▶ [GIVEN REQUEST]
In the listing below, find every line with the string "scene" and pull it out.

---+---

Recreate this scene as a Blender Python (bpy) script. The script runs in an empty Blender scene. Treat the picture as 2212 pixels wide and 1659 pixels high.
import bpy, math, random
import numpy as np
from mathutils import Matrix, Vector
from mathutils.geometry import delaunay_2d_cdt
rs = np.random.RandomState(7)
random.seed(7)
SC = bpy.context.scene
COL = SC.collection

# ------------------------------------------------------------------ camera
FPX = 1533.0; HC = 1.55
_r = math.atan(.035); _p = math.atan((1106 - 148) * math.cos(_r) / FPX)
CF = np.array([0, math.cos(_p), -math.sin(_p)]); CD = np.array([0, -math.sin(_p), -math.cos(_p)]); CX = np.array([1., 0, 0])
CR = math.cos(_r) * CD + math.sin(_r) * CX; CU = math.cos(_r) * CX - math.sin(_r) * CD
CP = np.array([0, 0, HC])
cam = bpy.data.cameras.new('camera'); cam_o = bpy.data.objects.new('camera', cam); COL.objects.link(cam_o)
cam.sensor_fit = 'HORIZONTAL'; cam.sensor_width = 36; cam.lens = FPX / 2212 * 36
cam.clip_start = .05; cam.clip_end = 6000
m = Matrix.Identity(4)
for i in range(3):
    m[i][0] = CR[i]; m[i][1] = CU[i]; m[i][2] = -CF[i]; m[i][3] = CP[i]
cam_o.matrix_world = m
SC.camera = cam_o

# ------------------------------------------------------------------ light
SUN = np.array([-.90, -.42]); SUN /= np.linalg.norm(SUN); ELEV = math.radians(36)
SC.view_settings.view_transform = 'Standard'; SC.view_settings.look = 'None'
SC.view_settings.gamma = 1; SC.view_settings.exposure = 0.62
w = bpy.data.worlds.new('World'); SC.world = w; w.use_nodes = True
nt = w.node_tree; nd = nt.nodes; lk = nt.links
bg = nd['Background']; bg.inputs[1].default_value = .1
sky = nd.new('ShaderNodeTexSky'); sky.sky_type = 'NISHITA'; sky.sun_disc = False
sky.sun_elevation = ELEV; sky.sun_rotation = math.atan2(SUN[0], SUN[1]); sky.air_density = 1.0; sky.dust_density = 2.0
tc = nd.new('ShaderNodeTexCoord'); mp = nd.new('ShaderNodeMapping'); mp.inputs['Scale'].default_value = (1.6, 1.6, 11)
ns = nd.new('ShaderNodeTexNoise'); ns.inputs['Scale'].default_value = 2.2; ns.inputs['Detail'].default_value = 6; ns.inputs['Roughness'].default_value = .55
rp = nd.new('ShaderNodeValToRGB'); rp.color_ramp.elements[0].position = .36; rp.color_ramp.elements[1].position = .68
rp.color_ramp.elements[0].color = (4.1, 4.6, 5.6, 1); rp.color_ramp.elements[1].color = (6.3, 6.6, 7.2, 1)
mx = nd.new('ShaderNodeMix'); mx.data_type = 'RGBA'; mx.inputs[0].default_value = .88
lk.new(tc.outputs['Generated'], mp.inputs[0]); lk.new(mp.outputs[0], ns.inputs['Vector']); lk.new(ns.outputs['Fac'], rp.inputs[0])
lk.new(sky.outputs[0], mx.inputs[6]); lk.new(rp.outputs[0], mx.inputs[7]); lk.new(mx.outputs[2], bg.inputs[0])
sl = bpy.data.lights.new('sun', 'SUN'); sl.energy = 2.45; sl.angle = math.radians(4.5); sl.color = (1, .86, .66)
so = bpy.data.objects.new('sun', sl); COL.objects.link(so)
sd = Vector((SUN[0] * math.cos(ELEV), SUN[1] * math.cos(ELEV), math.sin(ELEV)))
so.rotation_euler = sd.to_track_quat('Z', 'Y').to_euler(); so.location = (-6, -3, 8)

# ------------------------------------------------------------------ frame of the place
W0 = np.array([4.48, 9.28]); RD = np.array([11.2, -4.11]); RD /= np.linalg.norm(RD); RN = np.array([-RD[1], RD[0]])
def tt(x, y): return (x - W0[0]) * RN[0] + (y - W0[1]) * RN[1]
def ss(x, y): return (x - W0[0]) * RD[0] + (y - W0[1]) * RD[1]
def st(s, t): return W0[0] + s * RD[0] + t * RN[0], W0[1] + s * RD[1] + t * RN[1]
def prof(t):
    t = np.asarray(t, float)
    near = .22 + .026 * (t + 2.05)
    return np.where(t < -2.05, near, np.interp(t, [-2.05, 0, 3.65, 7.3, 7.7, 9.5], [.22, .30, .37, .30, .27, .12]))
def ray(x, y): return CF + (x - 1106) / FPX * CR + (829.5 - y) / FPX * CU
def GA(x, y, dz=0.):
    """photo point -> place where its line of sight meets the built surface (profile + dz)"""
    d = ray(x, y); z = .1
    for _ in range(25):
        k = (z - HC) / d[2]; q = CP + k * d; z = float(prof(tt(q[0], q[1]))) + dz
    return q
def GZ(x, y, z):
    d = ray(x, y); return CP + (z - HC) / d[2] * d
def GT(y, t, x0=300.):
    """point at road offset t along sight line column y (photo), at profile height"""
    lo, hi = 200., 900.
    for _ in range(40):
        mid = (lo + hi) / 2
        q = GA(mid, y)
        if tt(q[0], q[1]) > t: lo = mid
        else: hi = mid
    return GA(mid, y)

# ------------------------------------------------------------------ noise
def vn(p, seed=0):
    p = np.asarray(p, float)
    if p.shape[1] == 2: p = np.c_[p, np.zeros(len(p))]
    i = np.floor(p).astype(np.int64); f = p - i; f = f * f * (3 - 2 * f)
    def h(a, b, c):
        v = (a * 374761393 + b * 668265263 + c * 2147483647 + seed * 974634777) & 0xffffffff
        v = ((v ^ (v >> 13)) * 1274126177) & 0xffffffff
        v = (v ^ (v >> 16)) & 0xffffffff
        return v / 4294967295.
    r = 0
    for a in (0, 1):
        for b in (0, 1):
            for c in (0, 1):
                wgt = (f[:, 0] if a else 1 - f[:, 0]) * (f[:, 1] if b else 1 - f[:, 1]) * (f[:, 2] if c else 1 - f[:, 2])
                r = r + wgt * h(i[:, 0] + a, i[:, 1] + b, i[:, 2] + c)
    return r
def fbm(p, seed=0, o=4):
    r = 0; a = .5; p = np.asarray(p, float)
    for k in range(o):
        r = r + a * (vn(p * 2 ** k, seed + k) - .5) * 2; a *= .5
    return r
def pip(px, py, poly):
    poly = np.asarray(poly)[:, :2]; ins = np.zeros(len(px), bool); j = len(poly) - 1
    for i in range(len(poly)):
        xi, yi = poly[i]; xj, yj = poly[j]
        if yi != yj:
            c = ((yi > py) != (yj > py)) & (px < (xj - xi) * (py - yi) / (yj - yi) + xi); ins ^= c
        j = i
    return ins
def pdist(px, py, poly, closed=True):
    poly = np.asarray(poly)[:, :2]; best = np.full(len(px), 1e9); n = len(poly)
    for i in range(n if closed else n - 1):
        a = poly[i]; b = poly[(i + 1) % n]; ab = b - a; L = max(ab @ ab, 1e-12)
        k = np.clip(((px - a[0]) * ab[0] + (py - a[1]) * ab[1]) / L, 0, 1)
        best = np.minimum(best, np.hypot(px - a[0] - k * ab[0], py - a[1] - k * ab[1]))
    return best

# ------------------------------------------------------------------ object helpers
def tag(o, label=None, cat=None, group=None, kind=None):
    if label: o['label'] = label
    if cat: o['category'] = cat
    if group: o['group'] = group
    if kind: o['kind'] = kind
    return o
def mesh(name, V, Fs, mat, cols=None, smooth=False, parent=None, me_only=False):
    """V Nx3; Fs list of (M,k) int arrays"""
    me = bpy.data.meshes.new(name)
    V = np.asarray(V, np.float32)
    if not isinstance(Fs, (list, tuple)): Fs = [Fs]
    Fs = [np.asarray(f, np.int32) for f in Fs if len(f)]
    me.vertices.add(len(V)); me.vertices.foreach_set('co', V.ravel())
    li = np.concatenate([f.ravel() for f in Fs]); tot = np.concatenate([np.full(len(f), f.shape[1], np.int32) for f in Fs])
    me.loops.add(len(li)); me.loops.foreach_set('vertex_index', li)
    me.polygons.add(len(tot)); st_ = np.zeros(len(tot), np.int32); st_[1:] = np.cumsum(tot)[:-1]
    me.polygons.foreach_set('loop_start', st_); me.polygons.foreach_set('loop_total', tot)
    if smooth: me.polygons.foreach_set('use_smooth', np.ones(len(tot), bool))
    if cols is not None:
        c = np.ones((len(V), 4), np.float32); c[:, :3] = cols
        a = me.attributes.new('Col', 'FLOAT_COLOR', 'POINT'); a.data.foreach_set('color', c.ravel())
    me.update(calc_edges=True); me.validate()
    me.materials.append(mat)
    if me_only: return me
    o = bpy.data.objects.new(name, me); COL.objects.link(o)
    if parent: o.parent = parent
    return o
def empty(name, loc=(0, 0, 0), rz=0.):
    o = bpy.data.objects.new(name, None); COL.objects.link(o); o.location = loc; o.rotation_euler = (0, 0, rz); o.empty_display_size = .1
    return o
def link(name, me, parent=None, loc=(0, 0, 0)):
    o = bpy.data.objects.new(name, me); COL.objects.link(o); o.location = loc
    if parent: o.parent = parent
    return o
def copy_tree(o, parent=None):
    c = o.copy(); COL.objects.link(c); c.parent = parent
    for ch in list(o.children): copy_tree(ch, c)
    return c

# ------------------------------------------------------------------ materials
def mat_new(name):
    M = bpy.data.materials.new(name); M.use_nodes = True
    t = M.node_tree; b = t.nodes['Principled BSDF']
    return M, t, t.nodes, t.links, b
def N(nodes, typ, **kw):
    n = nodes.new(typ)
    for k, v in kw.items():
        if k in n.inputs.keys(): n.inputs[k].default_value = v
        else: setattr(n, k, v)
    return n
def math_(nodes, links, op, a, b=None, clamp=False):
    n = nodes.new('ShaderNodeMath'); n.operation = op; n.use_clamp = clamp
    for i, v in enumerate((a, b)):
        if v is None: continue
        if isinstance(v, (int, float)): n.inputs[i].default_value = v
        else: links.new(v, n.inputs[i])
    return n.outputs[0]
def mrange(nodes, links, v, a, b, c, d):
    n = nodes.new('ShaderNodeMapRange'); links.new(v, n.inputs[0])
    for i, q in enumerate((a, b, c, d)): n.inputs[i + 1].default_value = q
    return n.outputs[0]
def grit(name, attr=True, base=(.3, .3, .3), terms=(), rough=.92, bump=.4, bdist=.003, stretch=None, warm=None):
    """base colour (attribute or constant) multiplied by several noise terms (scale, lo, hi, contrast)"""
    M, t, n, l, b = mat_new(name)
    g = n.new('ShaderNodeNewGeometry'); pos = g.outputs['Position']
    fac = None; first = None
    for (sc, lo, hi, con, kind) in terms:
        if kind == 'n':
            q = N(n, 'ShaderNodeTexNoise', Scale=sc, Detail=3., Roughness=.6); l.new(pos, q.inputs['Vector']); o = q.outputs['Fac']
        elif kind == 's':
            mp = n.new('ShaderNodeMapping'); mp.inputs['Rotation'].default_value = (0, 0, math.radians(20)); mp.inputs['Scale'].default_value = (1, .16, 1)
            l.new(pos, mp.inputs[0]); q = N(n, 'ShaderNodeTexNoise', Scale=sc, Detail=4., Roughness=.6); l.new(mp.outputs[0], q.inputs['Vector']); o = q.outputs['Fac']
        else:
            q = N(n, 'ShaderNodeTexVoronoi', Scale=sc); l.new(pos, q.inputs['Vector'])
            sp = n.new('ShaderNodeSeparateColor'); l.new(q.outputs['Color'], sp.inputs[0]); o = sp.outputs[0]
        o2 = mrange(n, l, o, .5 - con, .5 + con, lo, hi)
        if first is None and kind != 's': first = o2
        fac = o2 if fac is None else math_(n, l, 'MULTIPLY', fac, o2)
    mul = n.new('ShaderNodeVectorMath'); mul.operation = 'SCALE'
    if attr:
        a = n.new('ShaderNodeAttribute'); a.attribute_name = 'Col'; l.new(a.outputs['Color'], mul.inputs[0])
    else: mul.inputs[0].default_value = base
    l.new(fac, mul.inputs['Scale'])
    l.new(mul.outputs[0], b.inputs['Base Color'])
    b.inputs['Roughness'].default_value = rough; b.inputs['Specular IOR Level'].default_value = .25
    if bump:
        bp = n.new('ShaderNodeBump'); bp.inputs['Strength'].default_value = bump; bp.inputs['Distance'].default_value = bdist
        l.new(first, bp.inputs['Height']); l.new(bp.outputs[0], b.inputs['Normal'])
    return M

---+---

▶ [WRITTEN REPLY]
Recreate this scene as a Blender Python (bpy) script. The script runs in an empty Blender scene. Treat the picture as 2212 pixels wide and 1659 pixels high.
SC = bpy.context.scene